*THE EXERCISE*. Return the complete listing that follows, with each line reproduced exactly.
■ ■ ■ ■ ■ ■ ■
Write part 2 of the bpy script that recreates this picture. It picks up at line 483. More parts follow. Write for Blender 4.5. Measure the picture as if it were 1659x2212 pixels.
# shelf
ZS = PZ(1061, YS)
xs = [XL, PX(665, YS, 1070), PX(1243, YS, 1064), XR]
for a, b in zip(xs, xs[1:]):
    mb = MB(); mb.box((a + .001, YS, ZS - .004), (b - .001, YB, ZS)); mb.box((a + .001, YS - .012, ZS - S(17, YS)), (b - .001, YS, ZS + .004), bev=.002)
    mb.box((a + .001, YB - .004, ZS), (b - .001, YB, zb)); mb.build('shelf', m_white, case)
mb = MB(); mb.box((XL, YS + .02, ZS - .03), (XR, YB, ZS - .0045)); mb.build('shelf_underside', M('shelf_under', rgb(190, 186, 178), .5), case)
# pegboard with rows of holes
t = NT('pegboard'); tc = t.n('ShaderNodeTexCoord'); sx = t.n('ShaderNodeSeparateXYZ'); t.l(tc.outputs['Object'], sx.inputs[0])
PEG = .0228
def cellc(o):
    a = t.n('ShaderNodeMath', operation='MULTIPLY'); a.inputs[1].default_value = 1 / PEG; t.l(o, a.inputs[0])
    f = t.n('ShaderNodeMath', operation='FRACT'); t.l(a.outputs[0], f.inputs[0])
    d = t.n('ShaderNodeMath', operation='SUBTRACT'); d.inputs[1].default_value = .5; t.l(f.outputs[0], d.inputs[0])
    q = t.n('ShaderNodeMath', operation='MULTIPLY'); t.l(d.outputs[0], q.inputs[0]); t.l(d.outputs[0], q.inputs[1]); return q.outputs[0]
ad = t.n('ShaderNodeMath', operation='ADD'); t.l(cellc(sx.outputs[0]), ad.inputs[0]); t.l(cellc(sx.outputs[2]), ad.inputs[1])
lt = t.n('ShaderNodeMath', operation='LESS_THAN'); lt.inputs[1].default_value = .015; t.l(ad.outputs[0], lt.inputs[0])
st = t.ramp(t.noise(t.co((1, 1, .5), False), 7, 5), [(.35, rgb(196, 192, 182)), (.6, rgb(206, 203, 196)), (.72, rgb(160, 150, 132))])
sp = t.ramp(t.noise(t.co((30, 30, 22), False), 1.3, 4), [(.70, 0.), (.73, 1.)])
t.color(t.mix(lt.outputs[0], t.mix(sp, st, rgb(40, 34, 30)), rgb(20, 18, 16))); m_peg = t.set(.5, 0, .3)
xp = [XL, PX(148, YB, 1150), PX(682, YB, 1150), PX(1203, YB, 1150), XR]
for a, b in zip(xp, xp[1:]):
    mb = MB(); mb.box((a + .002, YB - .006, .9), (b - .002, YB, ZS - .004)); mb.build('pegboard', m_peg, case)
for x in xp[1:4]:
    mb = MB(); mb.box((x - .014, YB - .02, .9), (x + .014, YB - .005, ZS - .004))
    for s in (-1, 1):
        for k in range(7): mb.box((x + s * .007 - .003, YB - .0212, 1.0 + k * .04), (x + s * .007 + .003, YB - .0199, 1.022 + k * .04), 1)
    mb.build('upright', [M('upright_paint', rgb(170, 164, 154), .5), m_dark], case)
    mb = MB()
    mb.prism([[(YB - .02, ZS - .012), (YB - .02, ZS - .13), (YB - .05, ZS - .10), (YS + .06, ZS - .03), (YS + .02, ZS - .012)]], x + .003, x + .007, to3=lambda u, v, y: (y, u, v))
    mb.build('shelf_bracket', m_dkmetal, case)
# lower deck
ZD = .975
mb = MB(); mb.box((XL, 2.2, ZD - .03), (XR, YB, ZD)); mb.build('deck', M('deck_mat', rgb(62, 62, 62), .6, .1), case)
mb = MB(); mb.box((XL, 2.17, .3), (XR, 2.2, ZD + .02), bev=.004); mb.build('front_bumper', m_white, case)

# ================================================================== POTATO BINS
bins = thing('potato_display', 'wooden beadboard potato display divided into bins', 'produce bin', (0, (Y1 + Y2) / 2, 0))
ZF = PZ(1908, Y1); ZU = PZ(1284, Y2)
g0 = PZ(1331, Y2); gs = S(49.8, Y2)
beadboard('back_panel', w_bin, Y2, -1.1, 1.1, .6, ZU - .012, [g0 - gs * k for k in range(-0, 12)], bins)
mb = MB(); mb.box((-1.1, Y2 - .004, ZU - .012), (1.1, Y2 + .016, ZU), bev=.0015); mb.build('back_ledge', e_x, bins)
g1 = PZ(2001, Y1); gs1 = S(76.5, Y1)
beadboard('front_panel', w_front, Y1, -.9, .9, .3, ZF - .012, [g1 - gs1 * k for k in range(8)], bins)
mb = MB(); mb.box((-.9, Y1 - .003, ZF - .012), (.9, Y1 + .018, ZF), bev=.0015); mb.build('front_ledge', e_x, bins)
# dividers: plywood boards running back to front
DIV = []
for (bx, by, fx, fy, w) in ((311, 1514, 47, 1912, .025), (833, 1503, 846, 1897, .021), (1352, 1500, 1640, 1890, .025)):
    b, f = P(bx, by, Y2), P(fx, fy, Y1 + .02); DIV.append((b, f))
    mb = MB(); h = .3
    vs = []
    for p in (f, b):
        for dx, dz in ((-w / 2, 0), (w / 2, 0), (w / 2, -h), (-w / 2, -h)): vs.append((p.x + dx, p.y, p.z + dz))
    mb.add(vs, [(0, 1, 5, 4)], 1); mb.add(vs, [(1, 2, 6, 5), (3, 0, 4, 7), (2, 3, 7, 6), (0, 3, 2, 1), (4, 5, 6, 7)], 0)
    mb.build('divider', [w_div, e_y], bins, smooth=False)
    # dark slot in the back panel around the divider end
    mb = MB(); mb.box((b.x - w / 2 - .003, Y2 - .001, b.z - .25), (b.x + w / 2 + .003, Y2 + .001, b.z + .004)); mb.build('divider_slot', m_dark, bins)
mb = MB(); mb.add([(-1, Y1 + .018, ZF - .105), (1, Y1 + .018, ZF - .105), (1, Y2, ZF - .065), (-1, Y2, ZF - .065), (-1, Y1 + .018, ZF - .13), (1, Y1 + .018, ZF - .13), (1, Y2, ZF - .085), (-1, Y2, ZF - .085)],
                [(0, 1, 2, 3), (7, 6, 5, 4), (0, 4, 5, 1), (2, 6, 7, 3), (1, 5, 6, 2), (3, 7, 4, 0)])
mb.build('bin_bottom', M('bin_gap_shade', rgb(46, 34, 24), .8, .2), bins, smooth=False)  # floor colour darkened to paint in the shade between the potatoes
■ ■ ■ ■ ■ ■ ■
*FULL RESPONSE*.
Write part 2 of the bpy script that recreates this picture. It picks up at line 483. More parts follow. Write for Blender 4.5. Measure the picture as if it were 1659x2212 pixels.
# shelf
ZS = PZ(1061, YS)
xs = [XL, PX(665, YS, 1070), PX(1243, YS, 1064), XR]
for a, b in zip(xs, xs[1:]):
    mb = MB(); mb.box((a + .001, YS, ZS - .004), (b - .001, YB, ZS)); mb.box((a + .001, YS - .012, ZS - S(17, YS)), (b - .001, YS, ZS + .004), bev=.002)
    mb.box((a + .001, YB - .004, ZS), (b - .001, YB, zb)); mb.build('shelf', m_white, case)
mb = MB(); mb.box((XL, YS + .02, ZS - .03), (XR, YB, ZS - .0045)); mb.build('shelf_underside', M('shelf_under', rgb(190, 186, 178), .5), case)
# pegboard with rows of holes
t = NT('pegboard'); tc = t.n('ShaderNodeTexCoord'); sx = t.n('ShaderNodeSeparateXYZ'); t.l(tc.outputs['Object'], sx.inputs[0])
PEG = .0228
def cellc(o):
    a = t.n('ShaderNodeMath', operation='MULTIPLY'); a.inputs[1].default_value = 1 / PEG; t.l(o, a.inputs[0])
    f = t.n('ShaderNodeMath', operation='FRACT'); t.l(a.outputs[0], f.inputs[0])
    d = t.n('ShaderNodeMath', operation='SUBTRACT'); d.inputs[1].default_value = .5; t.l(f.outputs[0], d.inputs[0])
    q = t.n('ShaderNodeMath', operation='MULTIPLY'); t.l(d.outputs[0], q.inputs[0]); t.l(d.outputs[0], q.inputs[1]); return q.outputs[0]
ad = t.n('ShaderNodeMath', operation='ADD'); t.l(cellc(sx.outputs[0]), ad.inputs[0]); t.l(cellc(sx.outputs[2]), ad.inputs[1])
lt = t.n('ShaderNodeMath', operation='LESS_THAN'); lt.inputs[1].default_value = .015; t.l(ad.outputs[0], lt.inputs[0])
st = t.ramp(t.noise(t.co((1, 1, .5), False), 7, 5), [(.35, rgb(196, 192, 182)), (.6, rgb(206, 203, 196)), (.72, rgb(160, 150, 132))])
sp = t.ramp(t.noise(t.co((30, 30, 22), False), 1.3, 4), [(.70, 0.), (.73, 1.)])
t.color(t.mix(lt.outputs[0], t.mix(sp, st, rgb(40, 34, 30)), rgb(20, 18, 16))); m_peg = t.set(.5, 0, .3)
xp = [XL, PX(148, YB, 1150), PX(682, YB, 1150), PX(1203, YB, 1150), XR]
for a, b in zip(xp, xp[1:]):
    mb = MB(); mb.box((a + .002, YB - .006, .9), (b - .002, YB, ZS - .004)); mb.build('pegboard', m_peg, case)
for x in xp[1:4]:
    mb = MB(); mb.box((x - .014, YB - .02, .9), (x + .014, YB - .005, ZS - .004))
    for s in (-1, 1):
        for k in range(7): mb.box((x + s * .007 - .003, YB - .0212, 1.0 + k * .04), (x + s * .007 + .003, YB - .0199, 1.022 + k * .04), 1)
    mb.build('upright', [M('upright_paint', rgb(170, 164, 154), .5), m_dark], case)
    mb = MB()
    mb.prism([[(YB - .02, ZS - .012), (YB - .02, ZS - .13), (YB - .05, ZS - .10), (YS + .06, ZS - .03), (YS + .02, ZS - .012)]], x + .003, x + .007, to3=lambda u, v, y: (y, u, v))
    mb.build('shelf_bracket', m_dkmetal, case)
# lower deck
ZD = .975
mb = MB(); mb.box((XL, 2.2, ZD - .03), (XR, YB, ZD)); mb.build('deck', M('deck_mat', rgb(62, 62, 62), .6, .1), case)
mb = MB(); mb.box((XL, 2.17, .3), (XR, 2.2, ZD + .02), bev=.004); mb.build('front_bumper', m_white, case)

# ================================================================== POTATO BINS
bins = thing('potato_display', 'wooden beadboard potato display divided into bins', 'produce bin', (0, (Y1 + Y2) / 2, 0))
ZF = PZ(1908, Y1); ZU = PZ(1284, Y2)
g0 = PZ(1331, Y2); gs = S(49.8, Y2)
beadboard('back_panel', w_bin, Y2, -1.1, 1.1, .6, ZU - .012, [g0 - gs * k for k in range(-0, 12)], bins)
mb = MB(); mb.box((-1.1, Y2 - .004, ZU - .012), (1.1, Y2 + .016, ZU), bev=.0015); mb.build('back_ledge', e_x, bins)
g1 = PZ(2001, Y1); gs1 = S(76.5, Y1)
beadboard('front_panel', w_front, Y1, -.9, .9, .3, ZF - .012, [g1 - gs1 * k for k in range(8)], bins)
mb = MB(); mb.box((-.9, Y1 - .003, ZF - .012), (.9, Y1 + .018, ZF), bev=.0015); mb.build('front_ledge', e_x, bins)
# dividers: plywood boards running back to front
DIV = []
for (bx, by, fx, fy, w) in ((311, 1514, 47, 1912, .025), (833, 1503, 846, 1897, .021), (1352, 1500, 1640, 1890, .025)):
    b, f = P(bx, by, Y2), P(fx, fy, Y1 + .02); DIV.append((b, f))
    mb = MB(); h = .3
    vs = []
    for p in (f, b):
        for dx, dz in ((-w / 2, 0), (w / 2, 0), (w / 2, -h), (-w / 2, -h)): vs.append((p.x + dx, p.y, p.z + dz))
    mb.add(vs, [(0, 1, 5, 4)], 1); mb.add(vs, [(1, 2, 6, 5), (3, 0, 4, 7), (2, 3, 7, 6), (0, 3, 2, 1), (4, 5, 6, 7)], 0)
    mb.build('divider', [w_div, e_y], bins, smooth=False)
    # dark slot in the back panel around the divider end
    mb = MB(); mb.box((b.x - w / 2 - .003, Y2 - .001, b.z - .25), (b.x + w / 2 + .003, Y2 + .001, b.z + .004)); mb.build('divider_slot', m_dark, bins)
mb = MB(); mb.add([(-1, Y1 + .018, ZF - .105), (1, Y1 + .018, ZF - .105), (1, Y2, ZF - .065), (-1, Y2, ZF - .065), (-1, Y1 + .018, ZF - .13), (1, Y1 + .018, ZF - .13), (1, Y2, ZF - .085), (-1, Y2, ZF - .085)],
                [(0, 1, 2, 3), (7, 6, 5, 4), (0, 4, 5, 1), (2, 6, 7, 3), (1, 5, 6, 2), (3, 7, 4, 0)])
mb.build('bin_bottom', M('bin_gap_shade', rgb(46, 34, 24), .8, .2), bins, smooth=False)  # floor colour darkened to paint in the shade between the potatoes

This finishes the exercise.